GOAL OF THE EXERCISE |
Find each line containing the word "script" and report how many there are. Add nothing else.
-- start STORED RECORDS --
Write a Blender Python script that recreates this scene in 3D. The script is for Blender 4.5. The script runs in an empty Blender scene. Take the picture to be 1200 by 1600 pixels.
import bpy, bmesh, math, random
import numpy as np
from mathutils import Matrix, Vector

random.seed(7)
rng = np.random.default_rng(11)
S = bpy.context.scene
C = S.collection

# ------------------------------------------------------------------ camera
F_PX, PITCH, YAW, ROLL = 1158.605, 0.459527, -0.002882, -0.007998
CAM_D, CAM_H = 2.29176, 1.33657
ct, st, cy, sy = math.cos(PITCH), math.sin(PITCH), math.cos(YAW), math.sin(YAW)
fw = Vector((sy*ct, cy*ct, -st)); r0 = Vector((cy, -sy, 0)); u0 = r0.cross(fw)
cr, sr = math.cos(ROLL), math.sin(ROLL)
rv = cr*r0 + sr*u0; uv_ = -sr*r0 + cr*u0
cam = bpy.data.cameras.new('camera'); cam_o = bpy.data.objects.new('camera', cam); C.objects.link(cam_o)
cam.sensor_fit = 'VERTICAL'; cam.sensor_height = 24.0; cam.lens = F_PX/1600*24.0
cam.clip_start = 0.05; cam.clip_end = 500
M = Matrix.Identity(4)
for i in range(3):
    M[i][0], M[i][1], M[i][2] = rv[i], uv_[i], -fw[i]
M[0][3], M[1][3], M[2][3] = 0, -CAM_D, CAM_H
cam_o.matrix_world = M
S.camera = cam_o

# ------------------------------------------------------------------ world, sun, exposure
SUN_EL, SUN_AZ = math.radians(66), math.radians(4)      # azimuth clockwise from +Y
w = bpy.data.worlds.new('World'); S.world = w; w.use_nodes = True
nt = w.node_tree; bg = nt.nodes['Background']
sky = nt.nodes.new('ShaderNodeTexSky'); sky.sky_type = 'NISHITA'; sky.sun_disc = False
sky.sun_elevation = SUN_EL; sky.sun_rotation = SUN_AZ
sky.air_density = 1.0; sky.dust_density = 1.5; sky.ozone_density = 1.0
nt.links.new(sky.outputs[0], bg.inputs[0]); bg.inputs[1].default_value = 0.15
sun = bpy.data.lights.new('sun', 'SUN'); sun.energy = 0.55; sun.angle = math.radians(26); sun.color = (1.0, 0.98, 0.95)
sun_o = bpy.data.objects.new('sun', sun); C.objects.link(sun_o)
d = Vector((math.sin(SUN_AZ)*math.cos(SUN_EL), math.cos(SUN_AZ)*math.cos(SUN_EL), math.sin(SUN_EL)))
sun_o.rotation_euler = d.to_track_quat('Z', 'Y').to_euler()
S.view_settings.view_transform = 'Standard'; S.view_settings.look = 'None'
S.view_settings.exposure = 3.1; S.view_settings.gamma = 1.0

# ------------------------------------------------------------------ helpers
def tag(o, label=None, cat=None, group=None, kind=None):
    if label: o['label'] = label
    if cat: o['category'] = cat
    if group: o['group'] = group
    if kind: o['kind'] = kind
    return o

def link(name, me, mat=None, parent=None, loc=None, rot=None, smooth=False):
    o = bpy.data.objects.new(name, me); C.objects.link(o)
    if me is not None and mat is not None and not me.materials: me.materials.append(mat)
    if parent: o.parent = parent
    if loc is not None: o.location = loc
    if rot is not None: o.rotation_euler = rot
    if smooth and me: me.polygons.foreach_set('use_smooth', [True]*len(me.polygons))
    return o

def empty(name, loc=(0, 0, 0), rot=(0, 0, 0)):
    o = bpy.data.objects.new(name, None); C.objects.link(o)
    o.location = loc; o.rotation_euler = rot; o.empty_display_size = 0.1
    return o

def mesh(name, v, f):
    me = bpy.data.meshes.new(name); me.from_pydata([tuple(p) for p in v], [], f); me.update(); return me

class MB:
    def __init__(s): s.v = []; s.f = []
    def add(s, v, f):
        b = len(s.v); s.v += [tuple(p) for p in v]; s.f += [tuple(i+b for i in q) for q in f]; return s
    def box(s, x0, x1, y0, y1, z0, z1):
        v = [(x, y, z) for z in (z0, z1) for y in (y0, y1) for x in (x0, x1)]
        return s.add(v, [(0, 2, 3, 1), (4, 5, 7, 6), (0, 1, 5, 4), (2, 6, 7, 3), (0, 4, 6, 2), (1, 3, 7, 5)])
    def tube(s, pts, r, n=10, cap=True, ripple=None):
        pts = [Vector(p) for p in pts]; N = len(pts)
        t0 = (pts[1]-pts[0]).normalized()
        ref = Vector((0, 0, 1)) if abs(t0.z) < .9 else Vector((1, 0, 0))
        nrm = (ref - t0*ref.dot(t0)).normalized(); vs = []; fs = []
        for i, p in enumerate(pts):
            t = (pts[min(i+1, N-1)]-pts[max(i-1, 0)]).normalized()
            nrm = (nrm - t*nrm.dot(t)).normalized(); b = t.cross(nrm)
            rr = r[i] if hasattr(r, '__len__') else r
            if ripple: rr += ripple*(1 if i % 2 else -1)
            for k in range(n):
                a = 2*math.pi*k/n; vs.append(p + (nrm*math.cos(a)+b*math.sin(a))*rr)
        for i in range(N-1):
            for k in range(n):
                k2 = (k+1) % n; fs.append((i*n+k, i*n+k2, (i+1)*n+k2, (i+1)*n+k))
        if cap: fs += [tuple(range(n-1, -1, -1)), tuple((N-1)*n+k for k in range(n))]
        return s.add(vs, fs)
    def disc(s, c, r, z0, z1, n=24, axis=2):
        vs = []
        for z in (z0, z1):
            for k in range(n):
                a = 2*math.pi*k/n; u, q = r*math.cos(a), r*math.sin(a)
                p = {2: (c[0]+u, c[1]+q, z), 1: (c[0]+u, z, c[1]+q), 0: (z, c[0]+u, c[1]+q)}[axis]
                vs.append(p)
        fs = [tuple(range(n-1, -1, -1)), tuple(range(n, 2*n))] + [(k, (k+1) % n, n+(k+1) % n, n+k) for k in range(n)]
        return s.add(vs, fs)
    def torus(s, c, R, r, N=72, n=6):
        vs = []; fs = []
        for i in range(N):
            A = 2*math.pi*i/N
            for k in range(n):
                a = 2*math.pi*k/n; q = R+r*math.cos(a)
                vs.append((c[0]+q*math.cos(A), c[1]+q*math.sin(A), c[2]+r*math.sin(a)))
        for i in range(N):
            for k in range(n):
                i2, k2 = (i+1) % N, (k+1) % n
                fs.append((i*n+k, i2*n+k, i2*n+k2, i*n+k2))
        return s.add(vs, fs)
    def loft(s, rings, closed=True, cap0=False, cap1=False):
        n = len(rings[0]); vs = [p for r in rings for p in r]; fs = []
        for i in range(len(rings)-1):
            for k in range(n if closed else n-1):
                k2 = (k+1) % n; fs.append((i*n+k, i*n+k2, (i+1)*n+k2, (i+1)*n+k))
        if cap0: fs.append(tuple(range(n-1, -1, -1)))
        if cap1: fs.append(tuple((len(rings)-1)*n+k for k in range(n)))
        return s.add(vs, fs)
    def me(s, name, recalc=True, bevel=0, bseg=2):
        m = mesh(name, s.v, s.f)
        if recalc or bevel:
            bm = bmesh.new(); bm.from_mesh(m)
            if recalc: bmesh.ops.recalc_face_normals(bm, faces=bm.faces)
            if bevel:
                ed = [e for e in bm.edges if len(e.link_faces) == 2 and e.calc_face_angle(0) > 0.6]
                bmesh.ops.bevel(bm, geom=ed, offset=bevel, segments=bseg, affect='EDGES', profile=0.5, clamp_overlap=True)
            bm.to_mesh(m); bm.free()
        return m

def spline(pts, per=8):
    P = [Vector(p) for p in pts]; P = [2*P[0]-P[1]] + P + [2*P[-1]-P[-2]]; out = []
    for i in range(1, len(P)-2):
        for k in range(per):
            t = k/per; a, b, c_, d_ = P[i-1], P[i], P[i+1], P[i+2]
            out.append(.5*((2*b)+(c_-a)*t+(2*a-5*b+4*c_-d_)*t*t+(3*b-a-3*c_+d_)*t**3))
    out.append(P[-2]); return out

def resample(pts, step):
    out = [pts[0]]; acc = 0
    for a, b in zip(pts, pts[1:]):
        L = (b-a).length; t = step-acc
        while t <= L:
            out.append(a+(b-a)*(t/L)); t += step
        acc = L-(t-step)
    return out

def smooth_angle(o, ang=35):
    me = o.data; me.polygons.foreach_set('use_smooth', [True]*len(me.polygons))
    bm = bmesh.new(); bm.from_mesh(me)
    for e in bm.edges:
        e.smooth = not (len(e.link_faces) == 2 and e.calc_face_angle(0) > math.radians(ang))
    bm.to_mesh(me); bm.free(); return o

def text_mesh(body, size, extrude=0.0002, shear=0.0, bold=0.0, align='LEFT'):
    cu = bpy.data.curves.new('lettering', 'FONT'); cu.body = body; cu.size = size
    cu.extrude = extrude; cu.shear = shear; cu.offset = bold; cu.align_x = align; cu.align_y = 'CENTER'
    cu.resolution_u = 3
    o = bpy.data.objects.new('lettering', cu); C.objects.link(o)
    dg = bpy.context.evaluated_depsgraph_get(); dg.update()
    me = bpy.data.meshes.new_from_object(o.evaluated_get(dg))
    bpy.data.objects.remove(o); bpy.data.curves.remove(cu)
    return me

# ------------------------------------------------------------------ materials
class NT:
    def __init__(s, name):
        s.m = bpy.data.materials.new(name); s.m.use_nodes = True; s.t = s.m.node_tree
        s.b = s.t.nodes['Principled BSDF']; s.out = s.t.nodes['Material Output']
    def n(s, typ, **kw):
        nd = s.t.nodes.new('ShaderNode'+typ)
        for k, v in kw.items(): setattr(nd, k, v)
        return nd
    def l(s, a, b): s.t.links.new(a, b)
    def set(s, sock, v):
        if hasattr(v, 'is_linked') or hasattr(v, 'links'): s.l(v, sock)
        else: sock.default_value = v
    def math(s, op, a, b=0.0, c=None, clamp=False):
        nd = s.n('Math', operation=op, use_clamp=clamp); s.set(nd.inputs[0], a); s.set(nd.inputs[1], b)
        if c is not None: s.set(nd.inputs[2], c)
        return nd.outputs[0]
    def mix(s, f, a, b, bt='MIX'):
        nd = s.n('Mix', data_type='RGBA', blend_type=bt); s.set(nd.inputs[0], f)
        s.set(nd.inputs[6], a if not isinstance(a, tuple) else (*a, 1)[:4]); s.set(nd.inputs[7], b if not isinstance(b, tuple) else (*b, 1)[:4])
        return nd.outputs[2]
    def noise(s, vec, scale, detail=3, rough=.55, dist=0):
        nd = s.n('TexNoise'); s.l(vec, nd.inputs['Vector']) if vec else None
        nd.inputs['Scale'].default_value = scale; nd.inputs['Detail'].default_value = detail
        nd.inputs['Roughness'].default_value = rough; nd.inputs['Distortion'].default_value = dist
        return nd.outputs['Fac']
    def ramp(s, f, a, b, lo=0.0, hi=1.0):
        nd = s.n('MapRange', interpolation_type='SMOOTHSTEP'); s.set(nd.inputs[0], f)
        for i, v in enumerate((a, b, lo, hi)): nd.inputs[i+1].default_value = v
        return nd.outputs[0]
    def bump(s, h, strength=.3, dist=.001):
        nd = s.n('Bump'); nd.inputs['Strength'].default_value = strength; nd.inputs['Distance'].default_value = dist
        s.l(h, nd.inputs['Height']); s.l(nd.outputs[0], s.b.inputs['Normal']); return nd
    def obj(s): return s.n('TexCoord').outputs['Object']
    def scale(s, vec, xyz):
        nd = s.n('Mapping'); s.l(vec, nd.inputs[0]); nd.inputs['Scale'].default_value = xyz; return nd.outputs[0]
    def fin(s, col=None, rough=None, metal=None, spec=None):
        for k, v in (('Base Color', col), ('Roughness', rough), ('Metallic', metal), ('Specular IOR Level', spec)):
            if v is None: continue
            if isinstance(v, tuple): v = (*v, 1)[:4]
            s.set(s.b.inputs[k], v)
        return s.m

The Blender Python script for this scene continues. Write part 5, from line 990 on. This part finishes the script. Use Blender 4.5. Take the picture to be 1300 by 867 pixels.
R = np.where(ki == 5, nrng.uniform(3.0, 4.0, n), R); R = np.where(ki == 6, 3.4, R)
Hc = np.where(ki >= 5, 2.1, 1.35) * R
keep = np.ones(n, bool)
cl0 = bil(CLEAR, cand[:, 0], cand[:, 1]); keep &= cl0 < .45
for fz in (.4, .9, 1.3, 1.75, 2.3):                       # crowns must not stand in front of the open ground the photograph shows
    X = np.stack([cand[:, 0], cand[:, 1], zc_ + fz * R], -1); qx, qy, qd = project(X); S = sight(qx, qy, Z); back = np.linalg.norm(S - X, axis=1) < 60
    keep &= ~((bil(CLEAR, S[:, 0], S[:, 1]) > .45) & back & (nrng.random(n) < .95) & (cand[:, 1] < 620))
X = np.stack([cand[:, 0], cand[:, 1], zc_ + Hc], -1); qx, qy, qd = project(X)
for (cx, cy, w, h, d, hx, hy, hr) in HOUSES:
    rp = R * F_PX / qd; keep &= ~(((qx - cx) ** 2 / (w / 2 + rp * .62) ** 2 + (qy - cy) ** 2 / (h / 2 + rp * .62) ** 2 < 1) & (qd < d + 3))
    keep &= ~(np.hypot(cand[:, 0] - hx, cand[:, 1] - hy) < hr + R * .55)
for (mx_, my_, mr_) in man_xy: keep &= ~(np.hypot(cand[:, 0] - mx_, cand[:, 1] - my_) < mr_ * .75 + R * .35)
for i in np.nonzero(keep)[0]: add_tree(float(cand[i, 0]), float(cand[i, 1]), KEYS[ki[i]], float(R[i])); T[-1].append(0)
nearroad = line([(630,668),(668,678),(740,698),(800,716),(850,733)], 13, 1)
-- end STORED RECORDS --
OUTPUT OF THE EXERCISE |
2